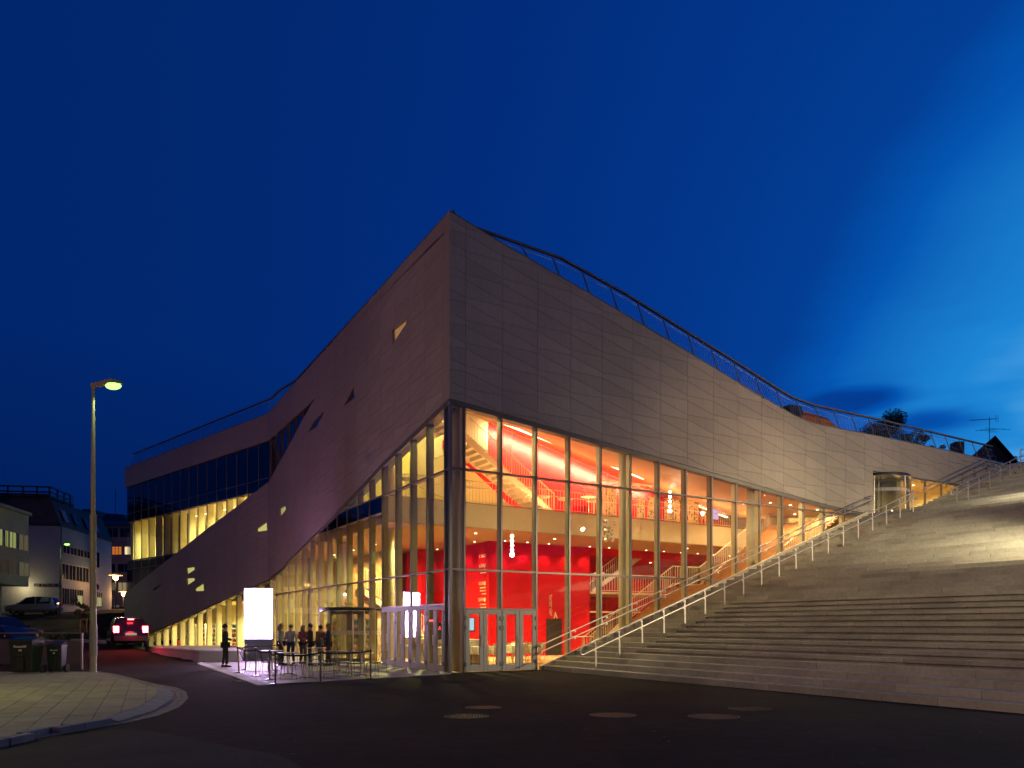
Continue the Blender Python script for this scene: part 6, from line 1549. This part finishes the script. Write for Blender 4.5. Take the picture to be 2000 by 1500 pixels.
# ------------------------------------------------------------------ restaurant behind the glass
M_cloth = mat('white_tablecloth', (.80, .76, .66), .8); M_shell = mat('cream_shell', (.62, .52, .36), .5); M_gl2 = glass('drinking_glass', (.9, .9, .9), .12)
rtab = [((1.7, 3.6), 'clothed table nearest the left door leaf'), ((3.5, 4.2), 'clothed table behind the second door pair'), ((5.6, 4.6), 'clothed table right of the doors'), ((1.6, 6.2), 'clothed table further in at the left'), ((4.4, 7.4), 'clothed table in the back row middle'), ((7.4, 7.0), 'clothed table nearest the black door')]
tproto = None; cproto = None; cnt = 0
for (u, v), lab in rtab:
    p = B(u, v, .02)
    if tproto is None:
        tproto = empty('dining_table', p, math.atan2(dR.y, dR.x), lab, 'table', 'white-clothed tables in the restaurant'); m = MB()
        m.box(-.60, .60, -.40, .40, .735, .755); l_(m, 'table_top', M_wood, tproto)
        m = MB(); n = 40; ring = []
        for zz, ex in ((.762, .0), (.755, .02), (.45, .045)):
            for k in range(n):
                t = k/n*4; s = int(t); f_ = t-s; hx_, hy_ = .61+ex, .41+ex; c4 = [(-hx_, -hy_), (hx_, -hy_), (hx_, hy_), (-hx_, hy_)]; a, b = c4[s], c4[(s+1) % 4]; w_ = (ex > .03)*.025*math.sin(k*2.4)
                m.v.append((a[0]+(b[0]-a[0])*f_*1.0+w_, a[1]+(b[1]-a[1])*f_+w_, zz))
        for j in range(2):
            for k in range(n): k2 = (k+1) % n; m.f.append((j*n+k, j*n+k2, (j+1)*n+k2, (j+1)*n+k))
        m.f.append(tuple(range(n))); cl_ = l_(m, 'cloth', M_cloth, tproto, True)
        for x in (-.52, .52):
            for y in (-.33, .33): l_(MB().tube([(x, y, 0), (x, y, .735)], .022, 8), 'leg', M_steel, tproto)
        o = tproto
    else: o = copy_tree(tproto)
    o.location = p; o['label'] = lab
    for k, (du, dv, ya) in enumerate(((-.35, -.62, 0), (.35, -.60, 0), (.0, .64, 180), (-.85, 0, -90))):
        if k == 3 and cnt > 12: continue
        if cproto is None:
            cproto = empty('dining_chair', (0, 0, 0), 0, 'x', 'chair', 'cream shell chairs round the white tables')
            l_(MB().hexa([(-.21, -.20, .42), (.21, -.20, .42), (.22, .22, .44), (-.22, .22, .44), (-.21, -.20, .44), (.21, -.20, .44), (.22, .22, .46), (-.22, .22, .46)]), 'seat', M_shell, cproto)
            l_(MB().hexa([(-.21, -.22, .44), (.21, -.22, .44), (.21, -.20, .44), (-.21, -.20, .44), (-.20, -.32, .84), (.20, -.32, .84), (.20, -.30, .84), (-.20, -.30, .84)]), 'backrest', M_shell, cproto)
            for x in (-.18, .18):
                for y in (-.18, .18): l_(MB().tube([(x, y, .43), (x*1.15, y*1.15, 0)], .011, 6), 'leg', M_steel, cproto)
            c_ = cproto
        else: c_ = copy_tree(cproto)
        c_.location = B(u+du, v+dv, .02); c_.rotation_euler = (0, 0, math.atan2(dR.y, dR.x)+R(ya)+random.uniform(-.2, .2)); cnt += 1
        c_['label'] = 'cream shell chair %s the %s' % (['near left of', 'near right of', 'behind', 'at the left end of'][k], lab)
    for k in range(3):
        x, y = -.42+.42*k, random.uniform(-.25, .25); pp_ = p+dR*x+dL*y+Vector((0, 0, .765))
        g_ = MB().lathe([(.03, 0), (.006, .008), (.005, .08), (.035, .11), (.038, .15), (.030, .19)], 10, pp_).obj('wine_glass', M_gl2, None, True); tag(g_, 'wine glass %s the white %s' % (['at the left end of', 'in the middle of', 'at the right end of'][k], lab), 'glass', 'wine glasses on the restaurant tables')
    pp_ = p+dR*random.uniform(-.3, .3)+Vector((0, 0, .765)); g_ = MB().lathe([(.035, 0), (.04, .09), (.036, .09), (.03, .01)], 10, pp_).obj('candle_holder', emitm('red_candle_glass', (1, .06, .03), 1.4), None, True); tag(g_, 'red glowing candle glass on the white '+lab, 'candle', 'candle glasses in the restaurant')
p = P(1140, 1252, 36.5); p.z = .02
bt = empty('bar_table', p, 0, 'white round bar table against the red wall, left of the column', 'table'); l_(MB().lathe([(.42, 1.06), (.42, 1.09)], 20), 'table_top', M_white, bt); l_(MB().lathe([(.24, 0), (.03, .03), (.03, 1.06)], 12), 'stem', M_white, bt, True)
# pendants, bubbles, truss, drawn boards, high tables on the gallery
def pendant(u, v, ztop, zbot, zc, lab):
    r = empty('pendant_lamp', B(u, v, zc), 0, lab, 'pendant lamp', 'strings of glowing glass balls'); zs = [ztop-(ztop-zbot)*k/4 for k in range(5)]
    MB().tube([B(u, v, zc), B(u, v, ztop)], .006, 4).obj('cord', M_steel, r)
    for k, z in enumerate(zs): MB().ball(B(u, v, z), .075+.03*(k == 4), 12).obj('glowing_ball', emitm('pendant_glow', (1, .88, .62), 26), r, True)
pendant(5.47, 5.0, 5.50, 4.70, cz(5.47, 5.0), 'string of glowing glass balls in front of the red wall near the corner')
pendant(16.6, 7.2, 8.75, 7.75, cz(16.6, 7.2), 'string of glowing glass balls between the drawn boards upstairs')
r = empty('bubble_sculpture', B(9.9, 4, 6), 0, 'cluster of silvery glass bubbles hanging left of the middle column', 'sculpture'); rng = random.Random(12)
MB().tube([B(9.9, 4, cz(9.9, 4)), B(9.9, 4, 6.3)], .005, 4).obj('cord', M_steel, r); M_bub = mat('silvered_glass', (.78, .72, .60), .22, metal=.35)
for k in range(34):
    a = rng.uniform(0, 6.28); t = rng.random(); rad = .10+.55*t*rng.random(); z = 5.45+.95*rng.random(); MB().ball(B(9.9+rad*math.cos(a), 4+rad*math.sin(a)*.6, z), rng.uniform(.045, .10), 10, rng.uniform(.9, 1.4)).obj('bubble', M_bub, r, True)
def truss(a, b, w_, lab, grp):
    r = empty('lighting_truss', a, 0, lab, 'truss', grp); d = (b-a).normalized(); s = d.cross(Vector((0, 0, 1))); s = (s.normalized() if s.length > .1 else dR.copy())*w_; t = d.cross(s).normalized()*w_; n = max(2, int((b-a).length/(w_*1.6)))
    for i, j in ((-1, -1), (1, -1), (1, 1), (-1, 1)): MB().tube([a+s*i*.5+t*j*.5, b+s*i*.5+t*j*.5], .022, 5).obj('chord', M_rail, r)
    m = MB()
    for k in range(n):
        p, q = a+(b-a)*k/n, a+(b-a)*(k+1)/n
        for (i, j), (i2, j2) in (((-1, -1), (1, -1)), ((1, -1), (1, 1)), ((1, 1), (-1, 1)), ((-1, 1), (-1, -1))): m.tube([p+s*i*.5+t*j*.5, q+s*i2*.5+t*j2*.5], .010, 4, False)
    tag(m.obj('lattice', M_rail, r), kind='stuff')
truss(B(13.1, 8.6, 9.15), B(22.6, 8.6, 9.15), .28, 'long horizontal truss beam under the orange ceiling', 'lighting trusses on the gallery')
truss(B(13.3, 8.6, 7.11), B(13.3, 8.6, 9.0), .28, 'upright truss leg left of the middle column', 'lighting trusses on the gallery'); truss(B(14.2, 9.9, 7.11), B(14.2, 9.9, 8.95), .28, 'upright truss leg just behind the left one', 'lighting trusses on the gallery'); truss(B(20.6, 8.6, 7.11), B(20.6, 8.6, 9.0), .28, 'upright truss leg at the right end of the beam', 'lighting trusses on the gallery'); truss(B(13.2, 8.4, 9.15), B(13.2, 10.4, 9.15), .28, 'short cross truss at the left end of the beam', 'lighting trusses on the gallery')
for i, (u0, u1, z1, lab) in enumerate(((13.5, 14.2, 8.95, 'leftmost drawn board beside the upright trusses'), (14.5, 15.3, 8.9, 'drawn board just left of the middle column'), (15.65, 16.2, 8.62, 'drawn board just right of the middle column'), (16.45, 17.3, 8.72, 'drawn board left of the upstairs glowing balls'), (17.67, 18.8, 8.75, 'widest drawn board, right of the upstairs glowing balls'), (19.35, 20.25, 8.75, 'rightmost drawn board on the gallery'))):
    o = MB().box(u0, u1, 8.75, 8.80, 7.115, z1, fR).obj('drawn_board', M_mural); tag(o, 'cream board covered in black drawing, '+lab, 'board', 'drawn boards on the gallery')
for i, (u, v, lab) in enumerate(((1.8, 8.0, 'under the white stair'), (9.6, 8.9, 'first right of the white stair foot'), (11.0, 8.9, 'second right of the white stair foot'), (11.6, 7.7, 'nearest the gallery edge'), (12.6, 8.6, 'beside the truss legs'))):
    r = empty('high_table', B(u, v, 7.09), 0, 'round pale high table on the gallery, '+lab, 'table', 'round high tables on the gallery'); l_(MB().lathe([(.40, 1.02), (.40, 1.05)], 18), 'table_top', M_white, r); l_(MB().lathe([(.22, 0), (.025, .02), (.025, 1.02)], 10), 'stem', M_white, r, True)
for i, (u, z) in enumerate(((12.9, 8.1), (14.4, 8.1), (16.0, 8.1))): bx('red_booth', M_red, u, u+.55, 10.2, 10.85, 7.1, 8.15)
o = bx('ticket_counter', mat('brown_counter', (.10, .05, .035), .5), 11.7, 13.2, 6.4, 7.1, .02, 1.25, None, .02); tag(o, 'dark brown counter at the foot of the tribune stair', 'counter')
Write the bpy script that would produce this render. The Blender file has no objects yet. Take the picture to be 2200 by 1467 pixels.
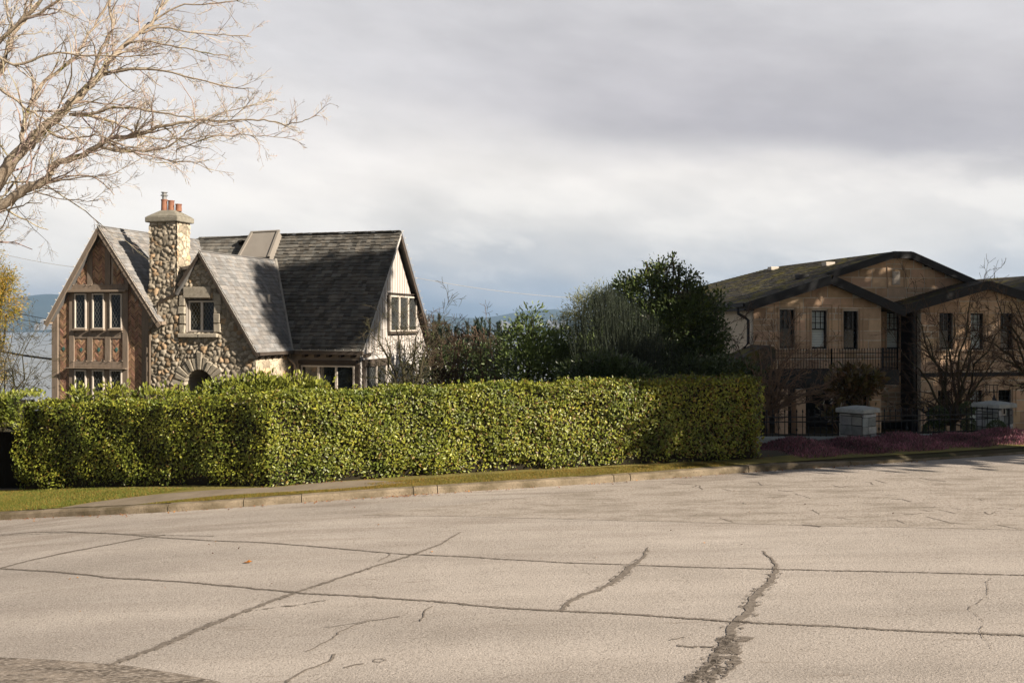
import bpy, math, random
import numpy as np
from mathutils import Vector

# ------------------------------------------------------------------ camera, world, sun
EYE, FL, CX, HY = 3.3, 2139.0, 1100.0, 695.0
SC = bpy.context.scene
COL = SC.collection
cam = bpy.data.cameras.new('camera'); camo = bpy.data.objects.new('camera', cam); COL.objects.link(camo)
cam.sensor_width = 36; cam.lens = FL/2200*36; cam.shift_y = -(733.5-HY)/2200
cam.clip_start = .1; cam.clip_end = 30000
camo.location = (0, 0, EYE); camo.rotation_euler = (math.radians(90), 0, 0)
SC.camera = camo
SC.view_settings.view_transform = 'Standard'; SC.view_settings.look = 'None'
SC.view_settings.exposure = 1.0; SC.view_settings.gamma = 1.0
SUN_A, SUN_E = math.radians(31), math.radians(28)
TS = Vector((math.cos(SUN_A)*math.cos(SUN_E), -math.sin(SUN_A)*math.cos(SUN_E), math.sin(SUN_E)))
sl = bpy.data.lights.new('sun', 'SUN'); sl.energy = 5.0; sl.angle = math.radians(.5); sl.color = (1, .87, .72)
so = bpy.data.objects.new('sun', sl); COL.objects.link(so)
so.rotation_euler = TS.to_track_quat('Z', 'Y').to_euler(); so.location = (30, -20, 40)

W = bpy.data.worlds.new('World'); SC.world = W; W.use_nodes = True
nt = W.node_tree; nt.nodes.clear()
class NG:
    """small node-building helper"""
    def __init__(s, nt): s.nt = nt
    def n(s, t, **k):
        o = s.nt.nodes.new(t)
        for a, b in k.items():
            if a.startswith('i_'):
                key = a[2:]
                o.inputs[int(key) if key.isdigit() else key.replace('_', ' ')].default_value = b
            else: setattr(o, a, b)
        return o
    def l(s, a, b): s.nt.links.new(a, b)
    def m(s, op, a, b=None, c=None, clamp=False):
        o = s.nt.nodes.new('ShaderNodeMath'); o.operation = op; o.use_clamp = clamp
        for i, x in enumerate((a, b, c)):
            if x is None: continue
            if isinstance(x, (int, float)): o.inputs[i].default_value = x
            else: s.l(x, o.inputs[i])
        return o.outputs[0]
    def mix(s, f, a, b, blend='MIX'):
        o = s.nt.nodes.new('ShaderNodeMix'); o.data_type = 'RGBA'; o.blend_type = blend
        for sock, x in ((o.inputs[0], f), (o.inputs[6], a), (o.inputs[7], b)):
            if isinstance(x, (int, float)): sock.default_value = x
            elif isinstance(x, tuple): sock.default_value = (*x, 1) if len(x) == 3 else x
            else: s.l(x, sock)
        return o.outputs[2]
    def ramp(s, f, stops, interp='LINEAR'):
        o = s.nt.nodes.new('ShaderNodeValToRGB'); cr = o.color_ramp; cr.interpolation = interp
        while len(cr.elements) < len(stops): cr.elements.new(.5)
        for e, (p, c) in zip(cr.elements, stops):
            e.position = p; e.color = (*c, 1) if isinstance(c, tuple) else (c, c, c, 1)
        s.l(f, o.inputs[0]); return o.outputs[0]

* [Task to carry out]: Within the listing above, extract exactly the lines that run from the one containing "Write the bpy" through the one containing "from mathutils import Vector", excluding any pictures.

* [Reply to the exercise]:
Write the bpy script that would produce this render. The Blender file has no objects yet. Take the picture to be 2200 by 1467 pixels.
import bpy, math, random
import numpy as np
from mathutils import Vector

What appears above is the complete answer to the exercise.